Outstanding Graduate Student Oral Presentation
Hannah Moon, UH Mānoa
How do seabirds see light? Spectral effects on the temporal sensitivity of Kauaʻi’s seabirds

Honorable Mention Graduate Student Oral Presentation
Koa Matsuoka, UH Hilo
Beginning to re-establish a Palila population on northern Mauna Kea

Outstanding Undergraduate Student Oral Presentation
Alexandra Sage Reininger, UH Mānoa
Spatial distribution of green sea turtle (Chelonia mydas) nests at French Frigate Shoals, Hawaiʻi: Implications for carrying capacity?

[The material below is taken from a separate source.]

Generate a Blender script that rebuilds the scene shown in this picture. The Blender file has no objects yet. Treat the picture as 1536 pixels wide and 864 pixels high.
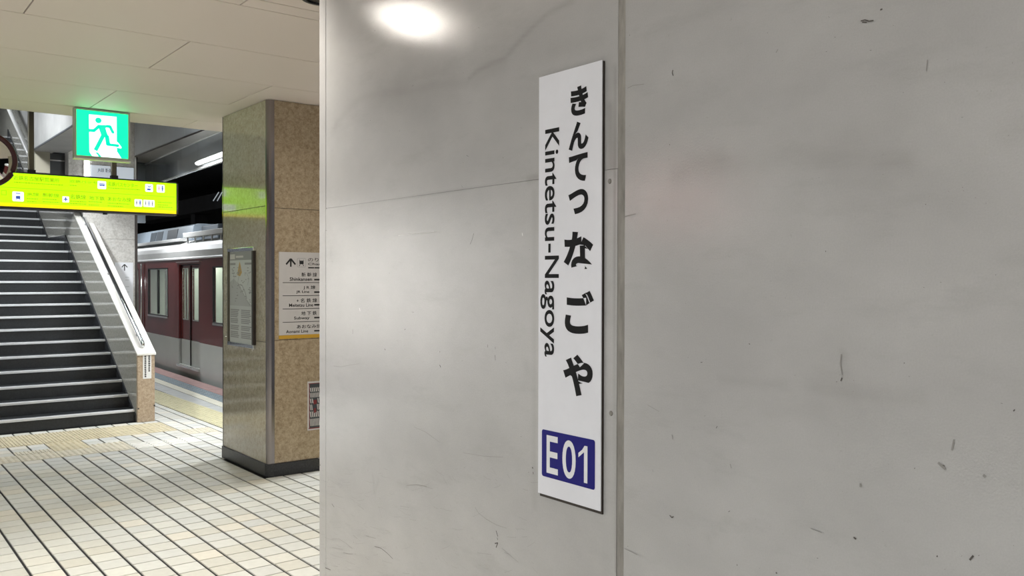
import bpy, math, random
import numpy as np
from mathutils import Matrix, Vector
random.seed(7); rng = np.random.default_rng(7)
S = bpy.context.scene
COL = S.collection

# ------------------------------------------------------------------ camera
F = 1313.3; YAW = math.radians(38.088); PITCH = math.radians(-.626); ROLL = math.radians(.1252); EYE = 1.525
fw = np.array([math.sin(YAW)*math.cos(PITCH), math.cos(YAW)*math.cos(PITCH), math.sin(PITCH)])
rt = np.array([math.cos(YAW), -math.sin(YAW), 0.]); up = np.cross(rt, fw)
r2 = math.cos(ROLL)*rt+math.sin(ROLL)*up; u2 = -math.sin(ROLL)*rt+math.cos(ROLL)*up
CM = np.array([r2, -u2, fw]); CP = np.array([0, 0, EYE])
cam = bpy.data.cameras.new('camera'); cam.sensor_width = 36; cam.lens = F/1536*36; cam.clip_end = 200; cam.clip_start = .05
co = bpy.data.objects.new('camera', cam); COL.objects.link(co)
co.matrix_world = Matrix(((r2[0], u2[0], -fw[0], 0), (r2[1], u2[1], -fw[1], 0), (r2[2], u2[2], -fw[2], EYE), (0, 0, 0, 1)))
S.camera = co
def ray(x, y): return CM.T@np.array([(x-768)/F, (y-432)/F, 1])
def on(x, y, ax, v):
    d = ray(x, y); return CP+d*(v-CP[ax])/d[ax]
def proj(P):
    q = CM@(np.array(P, float)-CP); return q[0]/q[2]*F+768, q[1]/q[2]*F+432, q[2]

# ------------------------------------------------------------------ world, view, lights
W = bpy.data.worlds.new('world'); S.world = W; W.use_nodes = True
W.node_tree.nodes['Background'].inputs[0].default_value = (.8, .82, .85, 1)
W.node_tree.nodes['Background'].inputs[1].default_value = .25
S.view_settings.view_transform = 'Standard'; S.view_settings.look = 'None'
S.view_settings.exposure = 0.0; S.view_settings.gamma = 1; S.view_settings.use_curve_mapping = False
def area(name, loc, sx, sy, power, col=(1, 1, 1), rot=(0, 0, 0), spread=180, shape='RECTANGLE'):
    l = bpy.data.lights.new(name, 'AREA'); l.shape = shape; l.size = sx; l.size_y = sy; l.energy = power; l.color = col
    l.spread = math.radians(spread)
    o = bpy.data.objects.new(name, l); COL.objects.link(o); o.location = loc; o.rotation_euler = rot
    return o
WARM = (1, .945, .86); COOL = (.93, .97, 1); NEUT = (.96, .98, 1)
ZC = 2.887
LAMP = dict(down=9, dim=4, hall=1000, back=205, plat=92, stair=38, steps=200, upper=50, beam=6, track=68, warm=20, floor=20)  # some of these power added lamps that stay out of view

# ------------------------------------------------------------------ mesh helpers
class MB:
    def __init__(s): s.v = []; s.f = []
    def add(s, vs, fs):
        n = len(s.v); s.v += [tuple(map(float, p)) for p in vs]; s.f += [tuple(i+n for i in f) for f in fs]; return s
    def box(s, x0, x1, y0, y1, z0, z1):
        return s.hexa([(x0, y0, z0), (x1, y0, z0), (x1, y1, z0), (x0, y1, z0), (x0, y0, z1), (x1, y0, z1), (x1, y1, z1), (x0, y1, z1)])
    def hexa(s, p):
        return s.add(p, [(0, 3, 2, 1), (4, 5, 6, 7), (0, 1, 5, 4), (1, 2, 6, 5), (2, 3, 7, 6), (3, 0, 4, 7)])
    def prism(s, poly, ax, a, b):
        # poly: 2-D points in the plane of the other two axes (order x,y / y,z / x,z)
        def P(q, t):
            return {0: (t, q[0], q[1]), 1: (q[0], t, q[1]), 2: (q[0], q[1], t)}[ax]
        n = len(poly)
        return s.add([P(q, a) for q in poly]+[P(q, b) for q in poly],
                     [tuple(range(n))[::-1], tuple(range(n, 2*n))]+[(i, (i+1) % n, n+(i+1) % n, n+i) for i in range(n)])
    def tube(s, pts, r, n=10, cap=True):
        pts = [np.array(p, float) for p in pts]; rings = []
        base = len(s.v)
        for i, p in enumerate(pts):
            t = pts[min(i+1, len(pts)-1)]-pts[max(i-1, 0)]; t /= np.linalg.norm(t)
            a = np.array([0, 0, 1.]) if abs(t[2]) < .9 else np.array([1., 0, 0])
            u = np.cross(t, a); u /= np.linalg.norm(u); w = np.cross(t, u)
            s.v += [tuple(p+r*(math.cos(k*2*math.pi/n)*u+math.sin(k*2*math.pi/n)*w)) for k in range(n)]
        for i in range(len(pts)-1):
            for k in range(n):
                k2 = (k+1) % n; s.f.append((base+i*n+k, base+i*n+k2, base+(i+1)*n+k2, base+(i+1)*n+k))
        if cap:
            s.f.append(tuple(base+k for k in range(n))[::-1]); s.f.append(tuple(base+(len(pts)-1)*n+k for k in range(n)))
        return s
    def lathe(s, prof, c, n=32):
        # prof (r,z) about a vertical axis through c
        b = len(s.v); m = len(prof)
        for r, z in prof:
            s.v += [(c[0]+r*math.cos(k*2*math.pi/n), c[1]+r*math.sin(k*2*math.pi/n), c[2]+z) for k in range(n)]
        for i in range(m-1):
            for k in range(n):
                k2 = (k+1) % n; s.f.append((b+i*n+k, b+i*n+k2, b+(i+1)*n+k2, b+(i+1)*n+k))
        return s
    def build(s, name, m, parent=None, bevel=0, smooth=False):
        me = bpy.data.meshes.new(name)
        off = rootloc(parent)
        me.from_pydata([(p[0]-off[0], p[1]-off[1], p[2]-off[2]) for p in s.v], [], s.f)
        me.materials.append(M[m]); me.update()
        o = bpy.data.objects.new(name, me); COL.objects.link(o)
        if parent: o.parent = parent
        if smooth: me.shade_smooth()
        if bevel:
            b = o.modifiers.new('bevel', 'BEVEL'); b.width = bevel; b.segments = 2; b.limit_method = 'ANGLE'; b.angle_limit = math.radians(50)
        return o
LOCAL = set()
def rootloc(p):
    if p is None: return (0, 0, 0)
    while p.parent: p = p.parent
    return (0, 0, 0) if p.name in LOCAL else tuple(p.location)
def tag(o, label=None, cat=None, group=None, kind=None):
    if label: o['label'] = label
    if cat: o['category'] = cat
    if group: o['group'] = group
    if kind: o['kind'] = kind
    return o
def thing(name, loc, label, cat, group=None):
    o = bpy.data.objects.new(name, None); COL.objects.link(o); o.location = loc; o.empty_display_size = .1
    return tag(o, label, cat, group)
def struct(o): o['kind'] = 'structure'; return o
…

Honorable Mention Undergraduate Student Oral Presentation
Cameryn Rae Kahalewai, Molokaʻi High School
The effect of ungulate fencing, salt spray, and soil type on the coastal plant distribution and abundance on the Kalaupapa Peninsula, Molokaʻi

Outstanding Graduate Student Poster Presentation
Emmett Michael Henley, UH Mānoa
Coping with the stress: physiological differences in reproduction of M. flabellata versus M. Capitata

Honorable Mention Graduate Student Poster Presentation
Nick Kawelakai Farrant, UH Mānoa
I Paʻa Hou i Kalou: Re-mapping historic loko wai and loʻi kalo of Waialeʻe, Oʻahu

Outstanding Undergraduate Student Poster Presentation
Keanu Rochette-Yu, Kapiʻolani Community College
Testing the protective effect of the juice of the Scaevola taccada on yeast against UV radiation

Honorable Mention Undergraduate Student Poster Presentation
Matthew Dye, UH Hilo
Restoration strategies for out-planting at marginalized coastal leeward landscapes on Hawaiʻi Island

UH Hilo Associate Professor Ryan Perroy also won the first place award for the ʻŌhiʻa Challenge at the 2019 Hawaiʻi Conservation Conference.